I danni che ha recato questa scelta sono noti a tutti. Non solo la sinistra non è riuscita a portare alcuna istanza del movimento antiglobalizzazione all'interno del governo, ma ha pagato il proprio distacco dalla base con l'espulsione dal parlamento nel 2008.
Qualsiasi governo di destra, centro o sinistra che voglia restare all'interno dei limiti del capitalismo deve portare avanti attacchi allo stato sociale e alle condizioni di vita dei lavoratori. In Grecia o in Spagna infatti, sono i governi socialdemocratici i promotori di politiche di lacrime e sangue.
Ciò dovrebbe far riflettere seriamente chi oggi viene a Genova riproponendo nuove alleanze politiche e spazi unitari della sinistra, da spendere in una nuova avventura di governo (pardon, di appoggio esterno) con le forze che rappresentano il grande capitale, come il Pd e il Terzo polo.
Nel 2001 inoltre l'idea prevalente era che la classe operaia non avesse più un ruolo centrale nel conflitto, perchè "integrata" e/o "frammentata". Meglio puntare sulla "moltitudine" indifferenziata dei "cittadini" e sul lavoro "immateriale".
Oggi la situazione è ben diversa: i referendum di Mirafiori e Pomigliano, insieme alle mobilitazioni organizzate dalla Fiom, sono stati il detonatore per la riscossa del movimento di massa, che ha avuto il suo riflessa nelle urne, con la storica vittoria nei referendum del 12-13 giugno e nella sconfitta delle destre alle amministrative.
Il ruolo della classe lavoratrice è stato essenziale anche nelle rivoluzioni tunisina ed egiziana, avvenimenti di grande portata che ci dimostrano come "la rivoluzione è possibile".
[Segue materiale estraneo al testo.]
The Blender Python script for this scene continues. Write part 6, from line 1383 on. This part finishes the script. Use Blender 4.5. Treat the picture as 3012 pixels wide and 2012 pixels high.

Sulla sponda opposta del Mediterraneo, ad Atene gli "indignati" di Piazza Syntagma hanno come principale rivendicazione lo "sciopero generale politico" volto a cacciare il governo Papandreu.
Crisi capitalista, rivoluzione, ruolo della classe lavoratrice, sono i temi che crediamo debbano essere messi sul piatto nei dibattiti di Genova 2011, anche a costo di mettere in discussione quel "consenso" tanto caro ai Social forum del 2001. La logica del consenso, che rifiuta il voto ed ogni forma di delega, rende infatti la discussione politica inaccessibile ai comuni militanti, mentre le vere decisioni vengono prese ben lontano dalle sedi assembleari.
Genova 2011 potrà rappresentare un passo in avanti se saprà delineare un'azione che unifichi tutte quelle forze che, davanti alla crisi e alla pressante richiesta di sacrifici fatta da padroni e governo, vogliano rispondere con un no chiaro e forte ad ogni ipotesi di unità nazionale e di gestione della crisi. L'accordo del 28 giugno tra Confindustria e Cgil-Cisl-Uil su contratti e rappresentanza mira proprio a silenziare ogni proposito di opposizione ai dettami delle banche e del grande capitale.
Si potrà costruire così un'unità forse meno "di vertice" ma che risponda alle aspirazioni dei 27 milioni di persone che hanno detto no alle privatizzazioni e alla logica del profitto e a quelle centinaia di migliaia che hanno partecipato al 16 ottobre e alle altre mobilitazioni indette dalla Fiom. Non basta dire "Noi la crisi non la paghiamo", ma bisogna aggiungere " che la crisi la paghino i padroni".